As to the rest of the MMA, the Court finds that there is no showing that it is permeated with unconscionable clauses as to result in an unconscionable result. In terms of the specific contention surrounding the delegation clause, as long as it is not overly harsh, does not sanction one-sided results, and does not lack mutuality, then it is not substantively unconscionable. (Tiri v. Lucky Chances, Inc. (2014) 226 Cal. App. 4th 231, 246.) Here, both Plaintiff and Defendants are bound equally by the delegation clause. The Court finds nothing about the delegation clause that is unreasonably favorable to Defendants, nor is Cook relevant or instructive on that matter.
There being the severance of the confidentiality clause to minimize any substantive unconscionability, and there being a showing of only minimal procedural unconscionability, the motion will be granted with the condition that the confidentiality clause in paragraph 13 of the MMA is stricken. The Court denies Plaintiff’s request to sua sponte reconsider the ruling granting Copart’s motion to compel arbitration.
IV. CONCLUSION
Defendants’ Daniel Lamotte and Paul Stewart motion to compel arbitration is GRANTED. The case is stayed pending arbitration.
Moving Party is ordered to give notice.
DATED: August 22, 2024
__________________________
Hon. Michelle C. Kim
Judge of the Superior Court
PLEASE TAKE NOTICE:
• Parties are encouraged to meet and confer after reading this tentative ruling to see if they can reach an agreement.
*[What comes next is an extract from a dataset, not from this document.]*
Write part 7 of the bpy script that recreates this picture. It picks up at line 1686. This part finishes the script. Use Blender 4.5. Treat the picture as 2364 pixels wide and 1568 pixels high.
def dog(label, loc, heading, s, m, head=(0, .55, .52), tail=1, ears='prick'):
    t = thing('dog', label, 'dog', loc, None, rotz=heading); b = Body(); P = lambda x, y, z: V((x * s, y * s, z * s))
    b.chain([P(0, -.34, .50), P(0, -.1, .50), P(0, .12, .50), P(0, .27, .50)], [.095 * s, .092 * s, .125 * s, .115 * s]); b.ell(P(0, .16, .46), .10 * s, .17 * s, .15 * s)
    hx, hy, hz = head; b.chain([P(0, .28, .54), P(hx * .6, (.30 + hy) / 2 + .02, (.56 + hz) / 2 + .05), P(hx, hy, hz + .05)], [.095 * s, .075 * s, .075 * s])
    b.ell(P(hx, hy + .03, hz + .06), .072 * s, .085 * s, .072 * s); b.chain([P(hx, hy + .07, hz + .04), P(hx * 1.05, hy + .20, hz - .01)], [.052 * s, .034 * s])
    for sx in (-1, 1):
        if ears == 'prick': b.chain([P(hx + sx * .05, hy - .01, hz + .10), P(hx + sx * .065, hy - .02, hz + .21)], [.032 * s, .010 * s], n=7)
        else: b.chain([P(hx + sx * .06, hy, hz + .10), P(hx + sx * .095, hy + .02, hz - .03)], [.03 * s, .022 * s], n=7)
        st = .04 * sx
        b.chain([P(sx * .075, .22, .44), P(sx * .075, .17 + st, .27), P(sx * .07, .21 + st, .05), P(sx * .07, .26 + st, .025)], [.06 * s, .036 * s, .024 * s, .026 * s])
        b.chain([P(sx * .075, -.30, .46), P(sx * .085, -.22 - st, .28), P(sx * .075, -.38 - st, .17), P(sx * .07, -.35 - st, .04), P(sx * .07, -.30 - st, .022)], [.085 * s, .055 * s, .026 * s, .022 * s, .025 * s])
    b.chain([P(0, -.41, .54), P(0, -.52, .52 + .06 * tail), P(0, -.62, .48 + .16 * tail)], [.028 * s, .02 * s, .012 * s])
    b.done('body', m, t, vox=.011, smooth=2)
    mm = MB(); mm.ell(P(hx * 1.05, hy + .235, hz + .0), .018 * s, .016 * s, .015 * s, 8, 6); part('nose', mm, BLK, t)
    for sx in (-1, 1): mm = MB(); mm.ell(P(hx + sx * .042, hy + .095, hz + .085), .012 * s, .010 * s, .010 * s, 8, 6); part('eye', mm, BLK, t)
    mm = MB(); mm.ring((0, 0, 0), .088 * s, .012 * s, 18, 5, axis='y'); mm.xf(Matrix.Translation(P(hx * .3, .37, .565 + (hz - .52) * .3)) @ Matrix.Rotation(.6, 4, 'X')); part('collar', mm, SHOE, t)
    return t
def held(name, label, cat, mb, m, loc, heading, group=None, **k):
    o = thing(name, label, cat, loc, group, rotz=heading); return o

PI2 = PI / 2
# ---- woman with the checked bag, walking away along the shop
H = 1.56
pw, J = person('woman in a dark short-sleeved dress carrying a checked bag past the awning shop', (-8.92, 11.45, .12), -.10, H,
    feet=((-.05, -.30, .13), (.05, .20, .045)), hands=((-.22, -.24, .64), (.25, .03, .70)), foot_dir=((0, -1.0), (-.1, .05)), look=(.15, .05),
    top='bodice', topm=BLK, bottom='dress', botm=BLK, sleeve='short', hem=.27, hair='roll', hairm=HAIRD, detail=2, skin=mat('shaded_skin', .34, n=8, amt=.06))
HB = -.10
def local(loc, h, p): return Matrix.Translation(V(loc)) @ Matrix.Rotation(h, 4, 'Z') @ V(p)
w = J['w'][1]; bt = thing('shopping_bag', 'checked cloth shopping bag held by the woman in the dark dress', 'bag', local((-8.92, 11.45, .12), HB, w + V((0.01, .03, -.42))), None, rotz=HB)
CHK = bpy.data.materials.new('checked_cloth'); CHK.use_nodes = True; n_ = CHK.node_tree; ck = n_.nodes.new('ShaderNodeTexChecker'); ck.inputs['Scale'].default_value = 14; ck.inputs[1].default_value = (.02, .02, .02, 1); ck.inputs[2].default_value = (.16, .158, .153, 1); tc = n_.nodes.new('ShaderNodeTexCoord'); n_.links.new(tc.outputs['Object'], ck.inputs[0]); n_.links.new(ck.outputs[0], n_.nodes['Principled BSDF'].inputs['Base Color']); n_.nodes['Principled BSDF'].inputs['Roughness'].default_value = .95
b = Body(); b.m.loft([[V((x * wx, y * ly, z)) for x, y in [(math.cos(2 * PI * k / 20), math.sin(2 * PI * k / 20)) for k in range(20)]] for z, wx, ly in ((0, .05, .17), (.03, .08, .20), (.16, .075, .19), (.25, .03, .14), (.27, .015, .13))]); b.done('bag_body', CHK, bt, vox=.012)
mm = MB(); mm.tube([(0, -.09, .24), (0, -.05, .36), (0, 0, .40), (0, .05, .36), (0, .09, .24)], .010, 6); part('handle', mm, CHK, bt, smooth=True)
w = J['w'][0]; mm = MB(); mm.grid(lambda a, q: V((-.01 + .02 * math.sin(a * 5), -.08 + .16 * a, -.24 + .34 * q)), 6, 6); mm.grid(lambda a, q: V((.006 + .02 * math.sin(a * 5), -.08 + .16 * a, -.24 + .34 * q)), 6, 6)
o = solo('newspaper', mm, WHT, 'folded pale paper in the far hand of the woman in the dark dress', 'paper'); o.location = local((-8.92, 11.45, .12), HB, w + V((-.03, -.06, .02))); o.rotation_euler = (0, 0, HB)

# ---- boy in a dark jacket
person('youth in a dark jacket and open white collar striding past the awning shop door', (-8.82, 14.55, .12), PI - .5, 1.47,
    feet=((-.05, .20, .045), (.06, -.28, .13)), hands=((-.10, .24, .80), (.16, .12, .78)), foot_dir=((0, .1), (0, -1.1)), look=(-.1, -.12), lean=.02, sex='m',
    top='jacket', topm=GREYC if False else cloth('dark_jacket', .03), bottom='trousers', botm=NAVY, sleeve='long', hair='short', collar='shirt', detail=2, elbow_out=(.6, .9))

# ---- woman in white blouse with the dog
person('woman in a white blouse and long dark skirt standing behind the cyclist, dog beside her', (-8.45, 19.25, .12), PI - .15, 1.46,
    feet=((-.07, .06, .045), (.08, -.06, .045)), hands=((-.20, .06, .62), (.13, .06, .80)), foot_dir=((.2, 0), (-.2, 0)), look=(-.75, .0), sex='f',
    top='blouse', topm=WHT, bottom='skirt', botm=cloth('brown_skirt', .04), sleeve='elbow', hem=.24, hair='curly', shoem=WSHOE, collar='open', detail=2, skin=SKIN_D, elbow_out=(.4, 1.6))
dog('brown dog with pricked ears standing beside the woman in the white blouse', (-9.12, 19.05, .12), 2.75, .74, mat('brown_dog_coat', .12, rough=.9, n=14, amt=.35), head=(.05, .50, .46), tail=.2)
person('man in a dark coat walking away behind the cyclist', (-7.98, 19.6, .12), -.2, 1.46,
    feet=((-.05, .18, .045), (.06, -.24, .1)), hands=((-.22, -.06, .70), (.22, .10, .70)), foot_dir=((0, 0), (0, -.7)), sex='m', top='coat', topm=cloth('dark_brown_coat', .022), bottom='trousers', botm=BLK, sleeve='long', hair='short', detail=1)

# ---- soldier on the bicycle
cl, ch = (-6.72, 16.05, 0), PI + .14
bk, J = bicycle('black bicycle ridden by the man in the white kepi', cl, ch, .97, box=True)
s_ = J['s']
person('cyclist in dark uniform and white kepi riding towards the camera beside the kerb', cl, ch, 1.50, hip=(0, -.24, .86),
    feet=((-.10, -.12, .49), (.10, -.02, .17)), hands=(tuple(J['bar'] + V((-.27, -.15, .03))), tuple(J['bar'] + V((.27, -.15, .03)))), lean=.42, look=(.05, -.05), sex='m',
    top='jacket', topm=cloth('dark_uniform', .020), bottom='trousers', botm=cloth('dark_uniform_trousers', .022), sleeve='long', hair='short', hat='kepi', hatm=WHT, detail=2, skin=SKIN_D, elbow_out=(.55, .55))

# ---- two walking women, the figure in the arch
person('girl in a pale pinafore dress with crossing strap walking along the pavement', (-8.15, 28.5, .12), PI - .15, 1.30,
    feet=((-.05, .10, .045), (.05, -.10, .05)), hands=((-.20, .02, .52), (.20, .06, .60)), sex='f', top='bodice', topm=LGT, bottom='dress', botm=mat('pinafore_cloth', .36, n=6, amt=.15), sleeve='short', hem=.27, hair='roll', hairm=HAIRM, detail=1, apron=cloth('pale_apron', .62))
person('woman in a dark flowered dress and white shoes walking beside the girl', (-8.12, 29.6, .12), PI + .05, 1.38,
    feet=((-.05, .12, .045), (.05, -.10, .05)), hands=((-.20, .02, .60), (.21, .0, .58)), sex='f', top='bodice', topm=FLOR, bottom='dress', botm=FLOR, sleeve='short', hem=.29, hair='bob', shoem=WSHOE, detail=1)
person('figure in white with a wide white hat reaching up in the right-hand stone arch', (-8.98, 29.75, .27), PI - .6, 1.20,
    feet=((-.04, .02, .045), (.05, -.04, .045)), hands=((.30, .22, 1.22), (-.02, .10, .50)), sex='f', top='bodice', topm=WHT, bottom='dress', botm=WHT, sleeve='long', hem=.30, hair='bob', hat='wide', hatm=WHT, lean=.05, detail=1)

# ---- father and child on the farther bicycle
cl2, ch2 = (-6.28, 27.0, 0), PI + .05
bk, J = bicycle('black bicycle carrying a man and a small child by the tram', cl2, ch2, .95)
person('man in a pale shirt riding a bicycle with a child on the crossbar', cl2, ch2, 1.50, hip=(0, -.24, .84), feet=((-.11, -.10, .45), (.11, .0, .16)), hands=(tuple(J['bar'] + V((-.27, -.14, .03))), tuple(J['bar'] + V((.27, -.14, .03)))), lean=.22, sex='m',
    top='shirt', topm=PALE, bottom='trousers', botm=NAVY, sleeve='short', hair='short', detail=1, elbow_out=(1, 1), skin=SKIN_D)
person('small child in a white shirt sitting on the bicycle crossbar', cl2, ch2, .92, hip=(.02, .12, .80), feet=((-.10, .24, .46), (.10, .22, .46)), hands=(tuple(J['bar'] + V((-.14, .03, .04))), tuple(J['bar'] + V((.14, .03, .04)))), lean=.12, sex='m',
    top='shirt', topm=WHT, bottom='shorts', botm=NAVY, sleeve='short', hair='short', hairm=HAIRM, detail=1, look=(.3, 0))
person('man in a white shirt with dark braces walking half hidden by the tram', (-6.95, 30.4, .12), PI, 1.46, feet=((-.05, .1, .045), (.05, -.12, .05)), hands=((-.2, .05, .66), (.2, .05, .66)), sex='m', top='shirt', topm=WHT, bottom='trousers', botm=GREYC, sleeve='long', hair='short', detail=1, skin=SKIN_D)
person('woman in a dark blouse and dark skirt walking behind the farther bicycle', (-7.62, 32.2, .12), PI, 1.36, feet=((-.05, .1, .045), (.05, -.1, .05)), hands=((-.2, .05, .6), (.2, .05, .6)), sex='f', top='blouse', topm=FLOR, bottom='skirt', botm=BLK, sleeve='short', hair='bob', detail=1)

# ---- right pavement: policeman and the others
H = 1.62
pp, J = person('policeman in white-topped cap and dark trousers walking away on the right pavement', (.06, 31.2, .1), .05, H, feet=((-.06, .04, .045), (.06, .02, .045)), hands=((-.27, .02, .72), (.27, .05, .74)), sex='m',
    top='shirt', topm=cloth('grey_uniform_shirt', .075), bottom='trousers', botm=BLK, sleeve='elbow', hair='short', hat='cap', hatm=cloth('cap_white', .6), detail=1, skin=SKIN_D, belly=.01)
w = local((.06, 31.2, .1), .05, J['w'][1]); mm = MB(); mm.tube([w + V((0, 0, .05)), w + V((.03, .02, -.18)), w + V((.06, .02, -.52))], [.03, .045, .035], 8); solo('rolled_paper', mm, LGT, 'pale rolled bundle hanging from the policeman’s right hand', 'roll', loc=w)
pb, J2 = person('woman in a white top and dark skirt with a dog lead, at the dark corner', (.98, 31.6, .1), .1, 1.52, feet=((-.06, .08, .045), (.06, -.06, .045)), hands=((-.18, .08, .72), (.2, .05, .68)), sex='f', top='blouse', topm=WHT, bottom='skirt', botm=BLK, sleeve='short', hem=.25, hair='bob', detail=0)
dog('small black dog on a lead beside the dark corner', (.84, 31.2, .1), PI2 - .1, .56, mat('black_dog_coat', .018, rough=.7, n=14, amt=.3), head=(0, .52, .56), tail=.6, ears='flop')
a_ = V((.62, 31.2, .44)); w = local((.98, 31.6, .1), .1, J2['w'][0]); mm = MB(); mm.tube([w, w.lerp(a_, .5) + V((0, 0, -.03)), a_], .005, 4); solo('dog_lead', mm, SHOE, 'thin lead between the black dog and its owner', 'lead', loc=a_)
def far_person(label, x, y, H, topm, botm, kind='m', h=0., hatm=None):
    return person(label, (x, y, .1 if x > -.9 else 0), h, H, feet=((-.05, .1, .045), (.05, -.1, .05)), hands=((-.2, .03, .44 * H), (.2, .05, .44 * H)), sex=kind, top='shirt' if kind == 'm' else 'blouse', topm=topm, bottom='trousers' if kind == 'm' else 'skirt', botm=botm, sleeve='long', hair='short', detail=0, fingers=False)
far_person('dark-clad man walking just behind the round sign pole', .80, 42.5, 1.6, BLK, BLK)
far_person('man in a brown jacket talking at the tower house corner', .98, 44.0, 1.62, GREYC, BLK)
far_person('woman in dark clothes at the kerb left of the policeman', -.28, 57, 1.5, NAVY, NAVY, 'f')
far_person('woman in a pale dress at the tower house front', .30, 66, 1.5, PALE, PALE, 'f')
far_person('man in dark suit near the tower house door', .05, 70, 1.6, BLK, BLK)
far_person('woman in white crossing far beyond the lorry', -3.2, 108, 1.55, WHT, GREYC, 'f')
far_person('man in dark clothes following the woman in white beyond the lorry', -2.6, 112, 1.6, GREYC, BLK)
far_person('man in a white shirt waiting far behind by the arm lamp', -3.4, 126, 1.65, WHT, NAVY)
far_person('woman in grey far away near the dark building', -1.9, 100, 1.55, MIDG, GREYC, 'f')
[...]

• If a party intends to submit on this tentative ruling, the party must send an email to the court at SMCDEPT78@lacourt.org with the Subject line “SUBMIT” followed by the case number. The body of the email must include the hearing date and time, counsel’s contact information, and the identity of the party submitting.
• Unless all parties submit by email to this tentative ruling, the parties should arrange to appear remotely (encouraged) or in person for oral argument. You should assume that others may appear at the hearing to argue.
• If the parties neither submit nor appear at hearing, the Court may take the motion off calendar or adopt the tentative ruling as the order of the Court. After the Court has issued a tentative ruling, the Court may prohibit the withdrawal of the subject motion without leave.